The unit was skid-mounted, prepackaged and prewired including the heating tank, submerged combustion burner, combustion air blower, propane pilot fuel train, diesel oil main train, inlet water shutoff and control valves, discharge pump, and control panel. The fiberglass vent stack was shipped separately. CMCC provided raffinate inlet and outlet connection and fuel supply. Raffinate is fed by gravity from a large storage tank adjacent to the heating system. An inlet control valve maintains the liquid level inside the heater. On the discharge side, a centrifugal pump removes heated raffinate from the heater. To address the technical uncertainties of the project Inproheat decided to simulate system operation with water at the factory prior to shipment. The system was tested for approximately 2 weeks. A 50 Hz generator was rented to match the frequency of power supply in Chile. A cold water supply of approximately 130 USgpm was connected to the heater, and high altitude operation simulated by restricting the inlet to the combustion air blower.
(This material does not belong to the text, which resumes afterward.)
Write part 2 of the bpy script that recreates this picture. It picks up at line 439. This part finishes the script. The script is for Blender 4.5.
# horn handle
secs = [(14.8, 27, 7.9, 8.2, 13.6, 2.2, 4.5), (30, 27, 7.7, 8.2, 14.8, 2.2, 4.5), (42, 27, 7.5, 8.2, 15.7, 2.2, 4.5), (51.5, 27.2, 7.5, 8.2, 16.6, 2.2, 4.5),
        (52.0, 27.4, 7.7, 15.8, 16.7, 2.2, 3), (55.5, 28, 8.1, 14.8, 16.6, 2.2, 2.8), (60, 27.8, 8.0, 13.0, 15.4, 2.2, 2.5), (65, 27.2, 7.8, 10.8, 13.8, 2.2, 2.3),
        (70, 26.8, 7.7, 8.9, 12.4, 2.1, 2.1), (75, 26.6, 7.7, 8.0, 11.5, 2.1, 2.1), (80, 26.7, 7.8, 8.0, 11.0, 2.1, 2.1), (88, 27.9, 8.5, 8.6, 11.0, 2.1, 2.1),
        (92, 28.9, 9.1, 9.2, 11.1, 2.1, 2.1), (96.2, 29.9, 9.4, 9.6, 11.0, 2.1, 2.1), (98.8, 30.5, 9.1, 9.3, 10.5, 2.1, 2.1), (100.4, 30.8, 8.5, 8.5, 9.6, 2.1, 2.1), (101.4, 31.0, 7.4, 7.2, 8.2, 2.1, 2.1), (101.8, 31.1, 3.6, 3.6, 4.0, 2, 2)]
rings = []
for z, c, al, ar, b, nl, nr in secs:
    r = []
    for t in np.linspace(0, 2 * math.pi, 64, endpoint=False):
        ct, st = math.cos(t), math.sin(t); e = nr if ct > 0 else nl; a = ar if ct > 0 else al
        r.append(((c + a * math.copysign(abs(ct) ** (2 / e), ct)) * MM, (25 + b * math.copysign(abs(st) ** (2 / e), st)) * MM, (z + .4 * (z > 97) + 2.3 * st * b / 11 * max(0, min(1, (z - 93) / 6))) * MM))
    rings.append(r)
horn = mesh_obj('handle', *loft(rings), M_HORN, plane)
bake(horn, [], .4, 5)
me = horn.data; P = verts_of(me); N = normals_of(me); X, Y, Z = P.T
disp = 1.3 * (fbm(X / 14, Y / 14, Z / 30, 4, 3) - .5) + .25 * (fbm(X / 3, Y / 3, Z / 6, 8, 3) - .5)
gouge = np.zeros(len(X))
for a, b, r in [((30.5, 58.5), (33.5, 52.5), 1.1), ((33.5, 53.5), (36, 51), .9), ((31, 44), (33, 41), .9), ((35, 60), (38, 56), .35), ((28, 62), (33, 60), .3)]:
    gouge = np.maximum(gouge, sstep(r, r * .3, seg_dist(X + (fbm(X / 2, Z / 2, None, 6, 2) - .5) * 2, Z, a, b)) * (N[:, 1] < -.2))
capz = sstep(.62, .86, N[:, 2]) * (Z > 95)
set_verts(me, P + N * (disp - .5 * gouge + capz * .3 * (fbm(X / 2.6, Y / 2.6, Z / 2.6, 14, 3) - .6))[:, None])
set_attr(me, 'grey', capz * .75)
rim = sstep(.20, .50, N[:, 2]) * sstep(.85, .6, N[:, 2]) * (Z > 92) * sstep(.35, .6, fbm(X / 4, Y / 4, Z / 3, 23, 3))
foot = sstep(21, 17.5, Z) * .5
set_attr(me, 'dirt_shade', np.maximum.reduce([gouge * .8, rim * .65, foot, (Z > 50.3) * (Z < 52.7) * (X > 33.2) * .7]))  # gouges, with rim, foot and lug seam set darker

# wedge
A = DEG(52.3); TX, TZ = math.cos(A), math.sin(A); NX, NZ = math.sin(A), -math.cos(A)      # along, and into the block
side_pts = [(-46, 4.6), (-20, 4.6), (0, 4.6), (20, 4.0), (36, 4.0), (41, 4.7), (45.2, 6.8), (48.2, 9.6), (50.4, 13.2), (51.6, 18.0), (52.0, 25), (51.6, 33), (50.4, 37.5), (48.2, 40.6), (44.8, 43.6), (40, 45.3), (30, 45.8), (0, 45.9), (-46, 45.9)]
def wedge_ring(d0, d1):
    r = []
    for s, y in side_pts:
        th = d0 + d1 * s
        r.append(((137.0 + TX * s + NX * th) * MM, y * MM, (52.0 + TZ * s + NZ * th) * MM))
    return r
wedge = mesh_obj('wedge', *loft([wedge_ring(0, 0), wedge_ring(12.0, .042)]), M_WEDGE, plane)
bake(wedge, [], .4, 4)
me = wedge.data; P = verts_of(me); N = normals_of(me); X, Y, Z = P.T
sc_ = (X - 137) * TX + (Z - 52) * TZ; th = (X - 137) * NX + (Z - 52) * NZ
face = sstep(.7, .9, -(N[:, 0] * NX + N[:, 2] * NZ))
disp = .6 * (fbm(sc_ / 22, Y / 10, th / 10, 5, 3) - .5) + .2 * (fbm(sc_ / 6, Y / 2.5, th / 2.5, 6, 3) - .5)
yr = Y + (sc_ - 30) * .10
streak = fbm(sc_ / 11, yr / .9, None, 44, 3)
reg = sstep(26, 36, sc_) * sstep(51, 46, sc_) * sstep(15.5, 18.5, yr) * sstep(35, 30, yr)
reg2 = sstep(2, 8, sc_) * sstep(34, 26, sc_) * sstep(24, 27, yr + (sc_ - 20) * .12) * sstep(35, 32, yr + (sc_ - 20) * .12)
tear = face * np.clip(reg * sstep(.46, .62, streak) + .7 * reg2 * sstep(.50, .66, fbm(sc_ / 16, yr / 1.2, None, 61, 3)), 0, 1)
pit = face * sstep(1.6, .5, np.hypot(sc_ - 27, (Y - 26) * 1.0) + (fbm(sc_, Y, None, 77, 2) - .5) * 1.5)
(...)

Initially, a problem was developed with self-generation of waves in a round-domed fiberglass tank. This problem was quickly resolved by addition of wave attenuating baffles inside the tank. Performance of diesel oil burner exceeded expectations. Initial concerns of potential oil residue in the raffinate were alleviated by water discharge quality tests. All system functions and performance were tested before shipment to Chile.

Inproheat commissioned and started the system up In November 1995. A number of combustion tests were conducted.

The raffinate discharge temperature was set at 35° C, with stack temperature between 34° and 36° C. the resulting overall system efficiency was calculated at 93% of the diesel oil higher heating value, with US$ 12/hr savings compared to a conventional boiler / heat exchanger system. The successful system operations resulted in a repeat order. A second identical submerged combustion raffinate heater was installed at CMCC and commissioned in July 1996.